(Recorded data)
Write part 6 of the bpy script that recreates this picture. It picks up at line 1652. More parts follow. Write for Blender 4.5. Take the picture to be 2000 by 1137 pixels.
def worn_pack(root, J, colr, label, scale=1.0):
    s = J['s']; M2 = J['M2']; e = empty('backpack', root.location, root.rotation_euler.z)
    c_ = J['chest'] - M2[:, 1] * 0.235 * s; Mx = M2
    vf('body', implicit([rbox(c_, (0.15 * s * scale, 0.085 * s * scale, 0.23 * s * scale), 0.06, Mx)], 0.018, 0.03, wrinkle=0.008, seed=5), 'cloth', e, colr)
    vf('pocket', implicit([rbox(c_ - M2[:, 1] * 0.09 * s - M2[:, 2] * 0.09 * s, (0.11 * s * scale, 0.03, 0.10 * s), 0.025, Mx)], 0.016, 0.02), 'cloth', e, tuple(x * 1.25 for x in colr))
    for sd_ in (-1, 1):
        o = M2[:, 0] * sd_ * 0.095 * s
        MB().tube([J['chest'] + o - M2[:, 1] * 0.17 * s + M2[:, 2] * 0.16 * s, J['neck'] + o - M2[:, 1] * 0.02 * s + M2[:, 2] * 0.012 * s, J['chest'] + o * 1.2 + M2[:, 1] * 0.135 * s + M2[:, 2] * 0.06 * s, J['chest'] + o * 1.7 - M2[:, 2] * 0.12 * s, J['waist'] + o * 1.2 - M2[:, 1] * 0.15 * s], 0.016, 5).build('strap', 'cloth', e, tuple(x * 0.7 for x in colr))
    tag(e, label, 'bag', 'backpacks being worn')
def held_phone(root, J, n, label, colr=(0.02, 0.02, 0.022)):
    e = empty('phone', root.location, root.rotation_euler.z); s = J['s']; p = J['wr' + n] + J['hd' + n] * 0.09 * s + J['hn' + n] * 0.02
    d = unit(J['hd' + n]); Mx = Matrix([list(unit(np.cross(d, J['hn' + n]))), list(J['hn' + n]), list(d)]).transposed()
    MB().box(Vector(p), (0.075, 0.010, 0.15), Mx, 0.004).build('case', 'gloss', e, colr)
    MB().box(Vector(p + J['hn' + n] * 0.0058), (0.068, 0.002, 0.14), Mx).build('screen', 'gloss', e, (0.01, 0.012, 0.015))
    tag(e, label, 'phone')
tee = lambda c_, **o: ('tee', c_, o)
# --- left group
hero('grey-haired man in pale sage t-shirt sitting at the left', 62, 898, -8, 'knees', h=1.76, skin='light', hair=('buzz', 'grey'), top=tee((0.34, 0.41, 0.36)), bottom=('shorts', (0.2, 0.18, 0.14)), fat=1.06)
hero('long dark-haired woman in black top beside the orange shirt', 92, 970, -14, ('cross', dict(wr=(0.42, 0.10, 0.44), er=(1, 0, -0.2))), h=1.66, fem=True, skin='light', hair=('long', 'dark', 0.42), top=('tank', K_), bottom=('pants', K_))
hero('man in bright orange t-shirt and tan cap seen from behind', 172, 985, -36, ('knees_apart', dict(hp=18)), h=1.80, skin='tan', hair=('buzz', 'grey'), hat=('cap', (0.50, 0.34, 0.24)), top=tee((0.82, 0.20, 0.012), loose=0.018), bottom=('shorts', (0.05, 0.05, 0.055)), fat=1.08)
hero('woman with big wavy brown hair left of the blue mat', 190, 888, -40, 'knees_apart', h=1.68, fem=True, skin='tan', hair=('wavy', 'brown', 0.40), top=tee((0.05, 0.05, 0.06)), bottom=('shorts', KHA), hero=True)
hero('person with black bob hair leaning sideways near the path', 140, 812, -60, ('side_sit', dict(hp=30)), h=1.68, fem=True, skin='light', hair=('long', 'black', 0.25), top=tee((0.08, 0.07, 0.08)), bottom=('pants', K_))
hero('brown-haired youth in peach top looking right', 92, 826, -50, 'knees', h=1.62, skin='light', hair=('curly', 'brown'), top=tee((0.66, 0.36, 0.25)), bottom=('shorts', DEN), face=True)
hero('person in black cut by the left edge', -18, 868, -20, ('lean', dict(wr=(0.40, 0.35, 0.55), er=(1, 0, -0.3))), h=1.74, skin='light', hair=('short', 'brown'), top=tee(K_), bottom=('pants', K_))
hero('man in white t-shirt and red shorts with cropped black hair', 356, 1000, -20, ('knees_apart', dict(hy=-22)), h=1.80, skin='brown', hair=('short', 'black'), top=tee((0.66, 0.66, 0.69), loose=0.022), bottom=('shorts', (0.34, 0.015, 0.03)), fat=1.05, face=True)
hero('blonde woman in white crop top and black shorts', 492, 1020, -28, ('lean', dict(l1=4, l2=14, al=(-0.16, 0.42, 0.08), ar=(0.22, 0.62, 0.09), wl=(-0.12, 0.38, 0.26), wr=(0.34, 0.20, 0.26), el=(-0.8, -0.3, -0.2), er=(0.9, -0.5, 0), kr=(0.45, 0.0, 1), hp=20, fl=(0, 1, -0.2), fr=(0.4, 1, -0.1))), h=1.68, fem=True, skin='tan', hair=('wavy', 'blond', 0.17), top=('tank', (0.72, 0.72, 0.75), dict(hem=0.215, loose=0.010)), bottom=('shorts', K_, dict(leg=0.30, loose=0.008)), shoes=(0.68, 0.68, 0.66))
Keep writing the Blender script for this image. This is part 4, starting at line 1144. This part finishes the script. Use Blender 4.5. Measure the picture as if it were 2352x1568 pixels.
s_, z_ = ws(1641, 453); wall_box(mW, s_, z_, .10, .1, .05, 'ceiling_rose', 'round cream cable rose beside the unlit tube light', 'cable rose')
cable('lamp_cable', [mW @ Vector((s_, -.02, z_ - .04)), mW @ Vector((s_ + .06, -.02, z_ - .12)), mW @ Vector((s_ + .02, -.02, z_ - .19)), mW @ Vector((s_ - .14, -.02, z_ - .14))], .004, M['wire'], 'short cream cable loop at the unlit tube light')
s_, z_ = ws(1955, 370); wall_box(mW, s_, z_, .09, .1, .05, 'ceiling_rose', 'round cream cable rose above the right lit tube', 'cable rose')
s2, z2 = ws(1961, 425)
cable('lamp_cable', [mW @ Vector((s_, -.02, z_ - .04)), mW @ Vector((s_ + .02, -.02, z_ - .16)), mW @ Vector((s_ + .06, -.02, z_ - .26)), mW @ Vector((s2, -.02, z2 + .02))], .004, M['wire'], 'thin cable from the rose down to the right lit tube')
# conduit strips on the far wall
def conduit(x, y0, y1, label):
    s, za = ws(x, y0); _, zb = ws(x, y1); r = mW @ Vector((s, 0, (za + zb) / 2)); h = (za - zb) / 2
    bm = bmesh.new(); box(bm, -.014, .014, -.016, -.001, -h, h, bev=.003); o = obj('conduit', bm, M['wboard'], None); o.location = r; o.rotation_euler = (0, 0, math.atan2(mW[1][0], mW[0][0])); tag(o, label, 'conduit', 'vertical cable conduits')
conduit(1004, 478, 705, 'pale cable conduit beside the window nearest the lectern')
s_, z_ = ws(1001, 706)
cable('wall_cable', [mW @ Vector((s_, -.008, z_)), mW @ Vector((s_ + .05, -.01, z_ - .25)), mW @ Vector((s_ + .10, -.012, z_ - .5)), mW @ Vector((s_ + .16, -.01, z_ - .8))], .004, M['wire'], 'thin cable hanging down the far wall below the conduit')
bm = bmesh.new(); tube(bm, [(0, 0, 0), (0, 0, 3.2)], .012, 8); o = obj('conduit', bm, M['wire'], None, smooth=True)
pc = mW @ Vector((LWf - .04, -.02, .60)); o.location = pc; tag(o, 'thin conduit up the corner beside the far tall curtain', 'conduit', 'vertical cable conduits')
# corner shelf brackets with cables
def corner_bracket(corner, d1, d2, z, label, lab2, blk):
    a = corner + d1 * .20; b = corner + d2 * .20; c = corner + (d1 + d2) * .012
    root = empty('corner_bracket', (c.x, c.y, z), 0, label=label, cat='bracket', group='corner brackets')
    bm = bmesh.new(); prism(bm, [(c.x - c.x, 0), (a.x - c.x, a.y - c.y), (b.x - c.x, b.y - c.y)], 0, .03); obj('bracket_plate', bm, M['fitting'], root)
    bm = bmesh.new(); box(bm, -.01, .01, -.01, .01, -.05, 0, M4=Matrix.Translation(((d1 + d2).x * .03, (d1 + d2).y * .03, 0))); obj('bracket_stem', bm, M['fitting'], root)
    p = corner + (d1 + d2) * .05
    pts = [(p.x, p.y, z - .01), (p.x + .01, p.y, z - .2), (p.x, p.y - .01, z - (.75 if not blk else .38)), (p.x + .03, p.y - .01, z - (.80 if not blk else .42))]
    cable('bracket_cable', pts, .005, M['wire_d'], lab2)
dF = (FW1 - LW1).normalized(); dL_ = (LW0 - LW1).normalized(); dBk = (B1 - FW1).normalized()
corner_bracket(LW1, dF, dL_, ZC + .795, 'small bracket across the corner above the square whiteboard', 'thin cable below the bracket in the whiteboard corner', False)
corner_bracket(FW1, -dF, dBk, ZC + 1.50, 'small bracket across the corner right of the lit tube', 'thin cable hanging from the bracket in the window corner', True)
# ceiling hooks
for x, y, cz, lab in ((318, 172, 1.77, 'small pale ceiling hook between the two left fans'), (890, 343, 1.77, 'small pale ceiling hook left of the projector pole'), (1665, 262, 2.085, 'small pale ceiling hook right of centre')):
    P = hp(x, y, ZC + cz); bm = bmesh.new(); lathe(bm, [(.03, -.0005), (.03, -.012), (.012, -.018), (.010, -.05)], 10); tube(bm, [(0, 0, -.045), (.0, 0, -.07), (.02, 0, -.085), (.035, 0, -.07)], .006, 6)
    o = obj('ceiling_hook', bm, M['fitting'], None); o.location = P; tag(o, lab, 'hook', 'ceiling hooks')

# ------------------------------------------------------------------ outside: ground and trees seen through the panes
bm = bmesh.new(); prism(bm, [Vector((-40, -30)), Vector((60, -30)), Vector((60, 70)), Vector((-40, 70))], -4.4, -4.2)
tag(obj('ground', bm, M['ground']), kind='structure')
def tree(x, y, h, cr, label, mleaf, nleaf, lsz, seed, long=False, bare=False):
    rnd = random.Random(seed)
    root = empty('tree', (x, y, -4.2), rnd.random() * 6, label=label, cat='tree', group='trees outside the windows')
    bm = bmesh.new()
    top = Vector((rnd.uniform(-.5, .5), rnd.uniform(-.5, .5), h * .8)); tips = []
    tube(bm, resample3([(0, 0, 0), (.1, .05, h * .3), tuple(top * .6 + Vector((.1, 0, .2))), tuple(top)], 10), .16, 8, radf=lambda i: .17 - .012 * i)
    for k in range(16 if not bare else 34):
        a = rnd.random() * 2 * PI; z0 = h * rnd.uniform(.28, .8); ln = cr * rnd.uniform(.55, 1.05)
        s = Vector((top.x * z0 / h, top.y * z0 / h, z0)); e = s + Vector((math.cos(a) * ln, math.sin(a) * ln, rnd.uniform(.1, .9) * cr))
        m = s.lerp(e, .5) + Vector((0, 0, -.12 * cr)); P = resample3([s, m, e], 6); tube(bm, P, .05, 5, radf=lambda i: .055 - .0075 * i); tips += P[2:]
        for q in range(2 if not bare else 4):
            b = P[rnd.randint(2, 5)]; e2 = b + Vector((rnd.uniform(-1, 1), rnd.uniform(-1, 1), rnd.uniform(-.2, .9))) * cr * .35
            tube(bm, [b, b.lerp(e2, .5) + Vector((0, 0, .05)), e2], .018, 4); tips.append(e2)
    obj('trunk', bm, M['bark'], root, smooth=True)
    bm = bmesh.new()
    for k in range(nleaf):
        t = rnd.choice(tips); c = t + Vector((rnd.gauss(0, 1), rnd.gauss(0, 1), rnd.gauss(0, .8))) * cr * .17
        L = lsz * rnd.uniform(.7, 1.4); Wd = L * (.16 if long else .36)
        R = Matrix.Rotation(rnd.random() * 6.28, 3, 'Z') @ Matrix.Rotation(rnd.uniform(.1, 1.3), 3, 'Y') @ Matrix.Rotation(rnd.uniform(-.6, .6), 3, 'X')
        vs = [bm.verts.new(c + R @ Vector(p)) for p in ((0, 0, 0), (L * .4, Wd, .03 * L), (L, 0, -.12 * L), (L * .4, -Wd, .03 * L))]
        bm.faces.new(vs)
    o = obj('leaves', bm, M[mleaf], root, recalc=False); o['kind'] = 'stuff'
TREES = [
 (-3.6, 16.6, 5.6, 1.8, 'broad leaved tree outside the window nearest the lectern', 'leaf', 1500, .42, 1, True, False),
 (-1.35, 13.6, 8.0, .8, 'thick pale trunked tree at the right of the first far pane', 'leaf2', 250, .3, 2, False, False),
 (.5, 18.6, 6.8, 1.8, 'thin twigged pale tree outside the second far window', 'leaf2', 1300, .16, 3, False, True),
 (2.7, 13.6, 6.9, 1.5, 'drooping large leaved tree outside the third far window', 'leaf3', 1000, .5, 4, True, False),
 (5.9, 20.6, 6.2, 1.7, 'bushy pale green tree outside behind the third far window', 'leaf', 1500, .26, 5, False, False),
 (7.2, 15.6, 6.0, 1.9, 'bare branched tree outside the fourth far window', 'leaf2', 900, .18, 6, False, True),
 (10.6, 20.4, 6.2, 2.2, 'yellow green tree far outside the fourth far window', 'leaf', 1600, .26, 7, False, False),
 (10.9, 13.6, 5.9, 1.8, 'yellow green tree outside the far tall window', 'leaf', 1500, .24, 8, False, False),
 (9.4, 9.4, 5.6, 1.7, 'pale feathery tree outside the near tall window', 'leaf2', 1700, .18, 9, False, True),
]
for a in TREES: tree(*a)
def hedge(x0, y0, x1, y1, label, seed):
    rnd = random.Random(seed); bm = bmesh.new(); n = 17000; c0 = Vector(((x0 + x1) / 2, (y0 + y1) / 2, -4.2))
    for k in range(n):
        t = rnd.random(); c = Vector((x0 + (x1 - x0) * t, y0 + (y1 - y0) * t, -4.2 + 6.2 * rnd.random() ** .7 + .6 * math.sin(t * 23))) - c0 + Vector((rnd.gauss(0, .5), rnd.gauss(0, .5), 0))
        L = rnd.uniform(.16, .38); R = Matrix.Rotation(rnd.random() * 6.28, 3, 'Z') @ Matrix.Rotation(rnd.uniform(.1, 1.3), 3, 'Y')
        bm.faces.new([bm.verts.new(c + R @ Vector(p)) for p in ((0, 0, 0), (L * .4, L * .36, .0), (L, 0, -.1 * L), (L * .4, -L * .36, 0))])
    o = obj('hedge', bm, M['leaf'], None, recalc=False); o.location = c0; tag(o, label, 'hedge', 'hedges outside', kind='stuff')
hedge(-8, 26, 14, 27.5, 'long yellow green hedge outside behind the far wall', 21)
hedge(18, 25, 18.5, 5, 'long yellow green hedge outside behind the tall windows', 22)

__Requirements__:
How many lines in these entries contain the string "picture"? State the number and nothing more.

__Answer to the task__:
2